El 17 y 18 de noviembre de 2012 se reunieron en Buenos Aires organizaciones indígenas de todo el país, entre las cuáles sobresalía el Consejo Plurinacional Indígena (novedoso espacio de articulación nacido en el Bicentenario argentino –mayo de 2010–). Apuntaron de lleno al modelo extractivo. “Nunca habíamos tenido tantos derechos reconocidos en normas nacionales e instrumentos internacionales ratificados por el Estado. Sin embargo vivimos una alarmante etapa de negación y exclusión. Nuestra realidad es un tema de derechos humanos. Sin embargo, la relación que propone el Estado con los pueblos indígenas es sólo desde un enfoque de pobreza. Nos visibilizan sólo como objeto de asistencia o de planes de emergencia, cuando somos sujetos de derechos políticos y territoriales”, denuncia el documento que golpea de lleno en una de las banderas del gobierno kirchnerista: los derechos humanos y la violación sistemática de los derechos de los pueblos indígenas.
En enero pasado, un grupo de intelectuales y personalidades de la cultura escribieron una carta abierta a la presidenta de la Nación. “Nos encontramos ante una escalada de violencia donde se exhibe la poca o nula capacidad de acción del Estado para arbitrar adecuadamente estos conflictos, violencias y abuso de derechos que hoy sufren los pueblos indígenas”, denuncia el escrito, firmado (entre otros) por el escritor uruguayo Eduardo Galeano y el periodista e historiador Osvaldo Bayer.
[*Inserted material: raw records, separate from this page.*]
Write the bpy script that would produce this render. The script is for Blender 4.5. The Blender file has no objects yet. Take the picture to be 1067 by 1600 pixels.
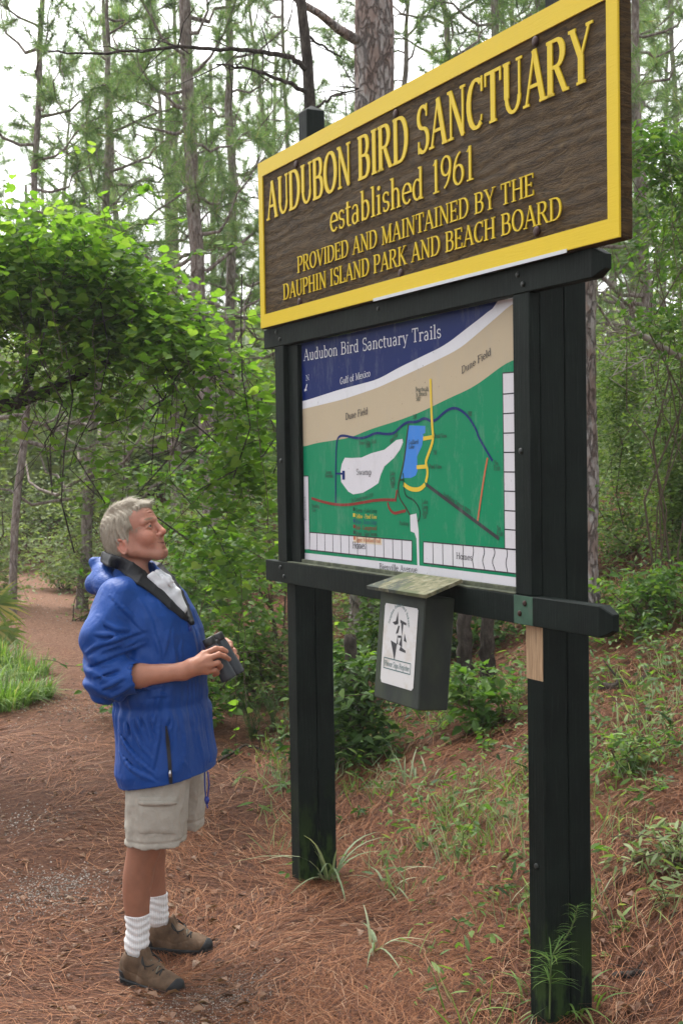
import bpy, math, random
import numpy as np
C = bpy.context.scene.collection
rng = np.random.default_rng(7)
random.seed(7)

# ------------------------------------------------------------------ camera
CAMH = 1.82; FPX = 2013.25; PITCH = -.0351; ROLL = .0159
cp_, sp_, cr_, sr_ = math.cos(PITCH), math.sin(PITCH), math.cos(ROLL), math.sin(ROLL)
_R = np.array([1., 0, 0]); _U = np.array([0, -sp_, cp_]); FWD = np.array([0, cp_, sp_])
RGT = cr_*_R - sr_*_U; UPV = cr_*_U + sr_*_R
from mathutils import Matrix, Vector
cam_d = bpy.data.cameras.new('camera'); cam = bpy.data.objects.new('camera', cam_d); C.objects.link(cam)
cam_d.sensor_fit = 'VERTICAL'; cam_d.sensor_height = 36.0; cam_d.sensor_width = 24.0
cam_d.lens = FPX/1600*36.0
cam_d.clip_start = .05; cam_d.clip_end = 600
m = Matrix.Identity(4)
for i in range(3):
    m[i][0] = RGT[i]; m[i][1] = UPV[i]; m[i][2] = -FWD[i]
m[2][3] = CAMH
cam.matrix_world = m
cam_d.dof.use_dof = True; cam_d.dof.focus_distance = 4.7; cam_d.dof.aperture_fstop = 9.0
S = bpy.context.scene; S.camera = cam
def world_pt(px, py, D):
    d = FWD + RGT*((px-533.5)/FPX) + UPV*((800-py)/FPX)
    return np.array([0, 0, CAMH]) + d*D
def project(P):
    v = np.asarray(P, float) - np.array([0, 0, CAMH]); d = v@FWD
    return 533.5+FPX*(v@RGT)/d, 800-FPX*(v@UPV)/d, d

# ------------------------------------------------------------------ world + sun (bright overcast)
SUN_EL, SUN_ROT = math.radians(58), math.radians(-25)
w = bpy.data.worlds.new('World'); S.world = w; w.use_nodes = True
nt = w.node_tree; nt.nodes.clear()
o = nt.nodes.new('ShaderNodeOutputWorld'); bg = nt.nodes.new('ShaderNodeBackground')
sky = nt.nodes.new('ShaderNodeTexSky'); sky.sky_type = 'NISHITA'; sky.sun_disc = False
sky.sun_elevation = SUN_EL; sky.sun_rotation = SUN_ROT; sky.air_density = 1.0; sky.dust_density = 4.0; sky.ozone_density = 1.0
hs = nt.nodes.new('ShaderNodeHueSaturation'); hs.inputs['Saturation'].default_value = .12; hs.inputs['Value'].default_value = 1.0
nt.links.new(sky.outputs[0], hs.inputs['Color']); nt.links.new(hs.outputs[0], bg.inputs[0]); nt.links.new(bg.outputs[0], o.inputs[0])
bg.inputs[1].default_value = .15
sl = bpy.data.lights.new('sun', 'SUN'); sl.energy = 1.3; sl.angle = math.radians(35); sl.color = (1, .97, .92)
so = bpy.data.objects.new('sun', sl); C.objects.link(so)
# sky rotation: sun azimuth measured from +Y towards +X (clockwise)
az = SUN_ROT
sd = Vector((math.sin(az)*math.cos(SUN_EL), math.cos(az)*math.cos(SUN_EL), math.sin(SUN_EL)))
so.rotation_euler = sd.to_track_quat('Z', 'Y').to_euler()
S.view_settings.view_transform = 'Standard'; S.view_settings.look = 'None'; S.view_settings.gamma = 1
S.view_settings.use_curve_mapping = False
S.view_settings.exposure = 1.66
S.render.engine = 'CYCLES'
S.cycles.max_bounces = 6; S.cycles.diffuse_bounces = 3; S.cycles.transparent_max_bounces = 8

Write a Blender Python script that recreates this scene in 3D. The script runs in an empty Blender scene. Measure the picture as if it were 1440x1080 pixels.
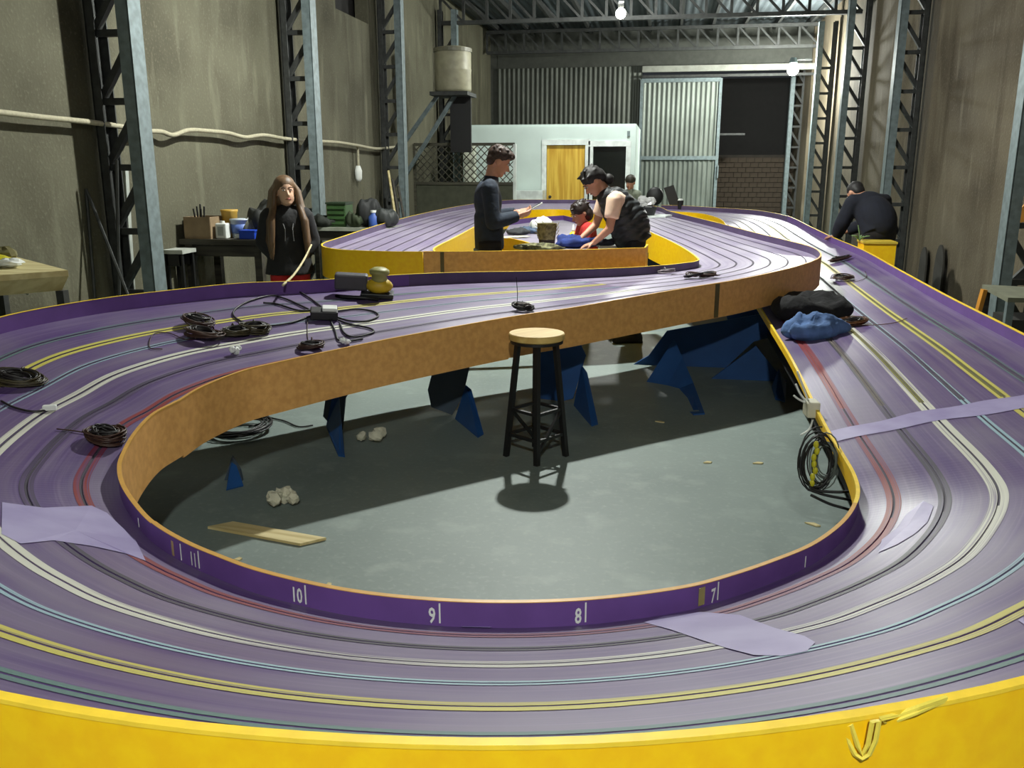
import bpy, bmesh, math, random
import numpy as np
from mathutils import Vector, Matrix, Euler, noise
random.seed(7)
S = bpy.context.scene
COL = S.collection
R = math.radians
# ------------------------------------------------------------------ camera, world, lights, exposure
CAM_H, PITCH, YAW, FPX = 1.55, R(13.9), R(9.7), 1230.0
cam_data = bpy.data.cameras.new('camera'); cam_data.sensor_width = 36; cam_data.lens = 36*FPX/1440
cam = bpy.data.objects.new('camera', cam_data); COL.objects.link(cam)
cam.location = (0, 0, CAM_H); cam.rotation_euler = (math.pi/2-PITCH, 0, YAW)
cam_data.clip_start = .05; S.camera = cam
W = bpy.data.worlds.new('world'); S.world = W; W.use_nodes = True
W.node_tree.nodes['Background'].inputs[0].default_value = (.8, .9, 1, 1)
W.node_tree.nodes['Background'].inputs[1].default_value = .03
S.view_settings.view_transform = 'Standard'; S.view_settings.look = 'None'
S.view_settings.gamma = 1; S.view_settings.use_curve_mapping = False
S.view_settings.exposure = 0.0
P_MAIN, P_NEAR, P_FAR, P_FLOOD = 4200, 1450, 1150, 2700
LAMPS = {'main': ((-1.05, 8.0, 4.42), P_MAIN), 'near': ((.25, -1.2, 3.3), P_NEAR)}

# pixel (1440x1080) -> world helpers, used to read positions off at a chosen depth or height
fwd = np.array([-math.sin(YAW)*math.cos(PITCH), math.cos(YAW)*math.cos(PITCH), -math.sin(PITCH)])
rgt = np.array([math.cos(YAW), math.sin(YAW), 0.]); upv = np.cross(rgt, fwd)
def ray(x, y): return fwd+rgt*(x-720)/FPX-upv*(y-540)/FPX
def atz(x, y, z): d = ray(x, y); return Vector(np.array([0, 0, CAM_H])+d*(z-CAM_H)/d[2])
def atY(x, y, Y): d = ray(x, y); return Vector(np.array([0, 0, CAM_H])+d*Y/d[1])
def atX(x, y, X): d = ray(x, y); return Vector(np.array([0, 0, CAM_H])+d*X/d[0])
def proj(Q):
    v = np.asarray(Q)-np.array([0, 0, CAM_H]); k = np.maximum(v@fwd, .05)
    return np.stack([720+FPX*(v@rgt)/k, 540-FPX*(v@upv)/k], -1)

# ------------------------------------------------------------------ materials
def lin(c):
    return tuple(((v/255)/12.92 if v/255 <= .04045 else ((v/255+.055)/1.055)**2.4) for v in c)
MATS = {}
def mat(name, col, rough=.6, metal=0, var=.12, scale=8, bump=0, emit=0, spec=.5, col2=None, stretch=(1, 1, 1), detail=4, lo=.35, hi=.65, alpha=1, trans=0):
    """principled material: noise mixes col with col2 (or a darker col)"""
    if name in MATS: return MATS[name]
    m = bpy.data.materials.new(name); m.use_nodes = True; nt = m.node_tree; N = nt.nodes; Lk = nt.links
    b = N['Principled BSDF']; b.inputs['Roughness'].default_value = rough; b.inputs['Metallic'].default_value = metal
    b.inputs['Specular IOR Level'].default_value = spec
    tc = N.new('ShaderNodeTexCoord'); mp = N.new('ShaderNodeMapping'); mp.inputs['Scale'].default_value = stretch
    nz = N.new('ShaderNodeTexNoise'); nz.inputs['Scale'].default_value = scale; nz.inputs['Detail'].default_value = detail
    cr = N.new('ShaderNodeValToRGB'); cr.color_ramp.elements[0].position = lo; cr.color_ramp.elements[1].position = hi
    c1 = lin(col); c2 = lin(col2) if col2 else tuple(v*(1-var*2) for v in c1)
    cr.color_ramp.elements[0].color = (*c2, 1); cr.color_ramp.elements[1].color = (*c1, 1)
    Lk.new(tc.outputs['Object'], mp.inputs[0]); Lk.new(mp.outputs[0], nz.inputs['Vector'])
    Lk.new(nz.outputs['Fac'], cr.inputs[0]); Lk.new(cr.outputs[0], b.inputs['Base Color'])
    if bump:
        bp = N.new('ShaderNodeBump'); bp.inputs['Strength'].default_value = bump; bp.inputs['Distance'].default_value = .02
        Lk.new(nz.outputs['Fac'], bp.inputs['Height']); Lk.new(bp.outputs[0], b.inputs['Normal'])
    if emit:
        b.inputs['Emission Color'].default_value = (*c1, 1); b.inputs['Emission Strength'].default_value = emit
    if trans: b.inputs['Transmission Weight'].default_value = trans
    if alpha < 1: b.inputs['Alpha'].default_value = alpha
    MATS[name] = m; return m

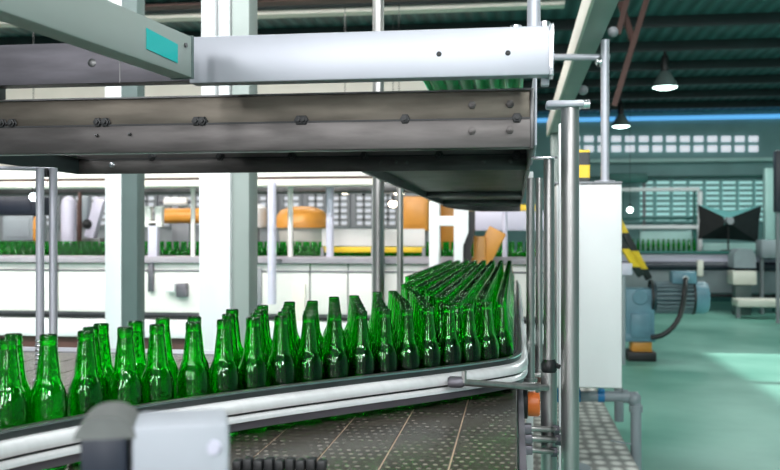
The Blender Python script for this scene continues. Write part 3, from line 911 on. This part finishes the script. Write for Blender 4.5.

La extensa carta repasa hechos históricos que golpearon a los pueblos originarios, argumenta de manera concreta sobre las falencias del Estado y propone políticas activas para revertir la situación. Siempre en un tono respetuoso y con argumentos, interpela a la Presidenta: “Se trata de un problema de extensión nacional y se ha venido incrementando dramáticamente en tiempos recientes. Todas las víctimas pertenecen a una región que se ha convertido en los últimos años en una renovada frontera de expansión económica principalmente para grandes grupos económicos ligados a los agronegocios, el petróleo y aunque en menor medida, el turismo. Muchas de las víctimas habían denunciado amenazas y abusos de la gendarmería nacional y distintos grupos armados, tanto policiales como parapoliciales. Los accidentes dudosos y los asesinatos han recrudecido en los últimos tres años”.
“Si en un país como el nuestro, poblado por decenas de pueblos indígenas que son parte de la ciudadanía, se permite que se los siga asesinando, o que aparezcan muertos en situaciones altamente sospechosas y no se ponen todas las herramientas posibles a favor de la verdad, queda claramente afectada la política de derechos humanos que la mayor parte de la sociedad saluda, apoya y acompaña”, afirma el escrito.
Firmado por miles de personas en pocos días, pide que se investiguen los asesinatos, que se cumplan las leyes que protegen los derechos de los pueblos indígenas, que intervenga en el modelo extractivo que avanza sobre las comunidades y solicita a la Presidenta: “Es urgente y necesario que el Gobierno Nacional condene moral y públicamente estos hechos aberrantes (los asesinatos)”.
No hubo ninguna respuesta de funcionarios del gobierno Nacional.
Una semana después de la carta abierta, el 4 de febrero, la presidenta Cristina Fernández de Kirchner compartió un acto público con Gildo Insfrán, gobernador de la provincia de Formosa, epicentro de la represión contra el pueblo indígena Qom.
Transmitido por la televisión, no hubo mención a la situación indígena, abundaron las sonrisas y los apoyos mutuos. Como si la carta abierta, y los asesinatos de indígenas, nunca hubieran existido.